Sawyer didn’t set out to be a superstar sommelier. He never really planned to be the guy fielding calls from Esquire and Redbook, the one pairing wines with Oscar-winning films for Hollywood bigshots. He couldn’t have predicted the seven-year stint stocking the Getty’s wine cellar, filling priceless stemware clutched by Sharon Stone or Mikail Gorbachev. He never imagined he’d find work as a professional wine judge, jurying contests requiring that he taste 6,500 wines in a week. Sawyer was going to be a journalist instead.

Grinding out his prerequisites at UC Davis in the late ’80s, young Chris Sawyer stumbled into a wine education class. It was interesting, to be sure, and so Sawyer took another. Eight classes later and he’d crossed the rubicon: UC Davis is host to what may be the best viticulture program in the world, and Chris Sawyer was endowed with a spectacular palate. His Woodward and Bernstein fantasy was DOA.

In the 20 years since, he has drunk an ocean of wine, though in actual fact, Sawyer drinks differently from most. “I’m a professional spitter,” he says, waving merrily to a passing band of hung-over revelers lurching past on their way to the Lodge pool. “You have to be, in this line of work.” Somehow he keeps every wine he’s ever tasted neatly filed in some kind of special mental compartment. “You think you have a microchip inside your head, but you really don’t,” Sawyer explains. “It’s actually the palate. When I taste a great wine, I remember it on my tongue. I can taste Amapola Creek Cabernet on my tongue right now. Right now.” He closes his eyes and savors his invisible wine. “I can taste a 1968 Hanzel Chardonnay that I tasted one time for their retrospective—I can taste it on my tongue right now.”  He looks like a regular guy in his loafers and good watch, but Chris Sawyer has a superpower hiding behind his grin.

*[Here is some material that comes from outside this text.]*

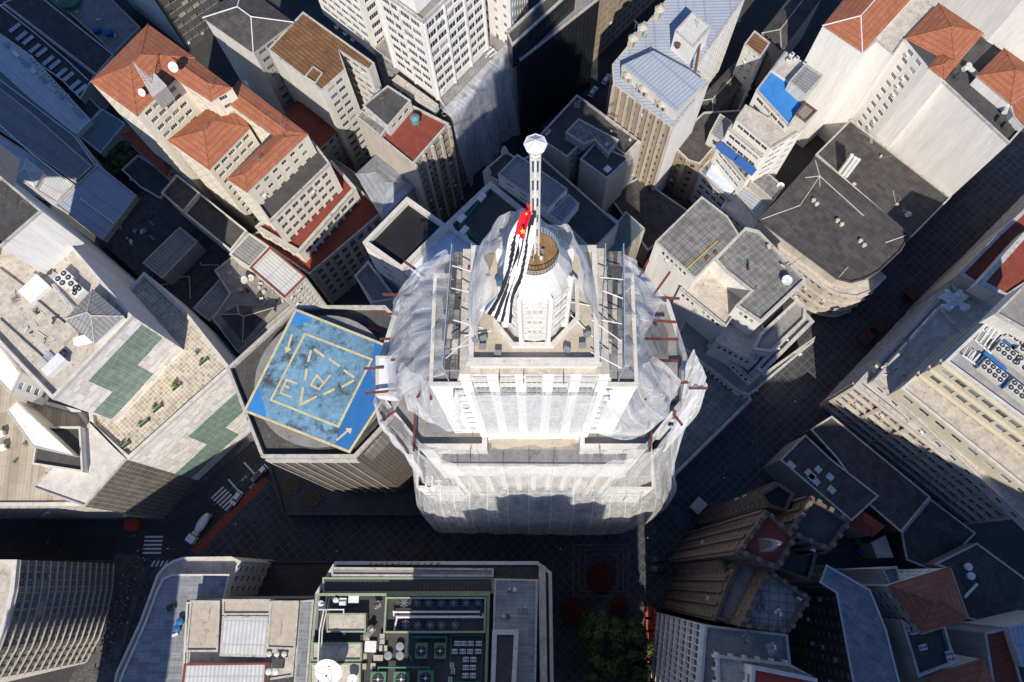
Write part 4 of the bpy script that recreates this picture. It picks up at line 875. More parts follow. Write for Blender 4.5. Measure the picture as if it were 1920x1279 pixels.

Three years ago, Sawyer and his wife had a son. Already, little Rupert is learning the family business. “I’d say he’s got a fairly developed palate for a 3-year old,” Sawyer says. “He is so used to looking at bottles, dipping his little finger into my glass. Our whole kitchen is filled with wine.” What does one serve when a child is born? “Gloria Ferrer Carneros Cuvée,” Sawyer says with certitude. “Something beyond celebration. A wine that takes you to the next level.” Sawyer seems already to be at the apex of Sonoma’s wine world, but keep your eyes open: If there’s a next level, he’ll find it.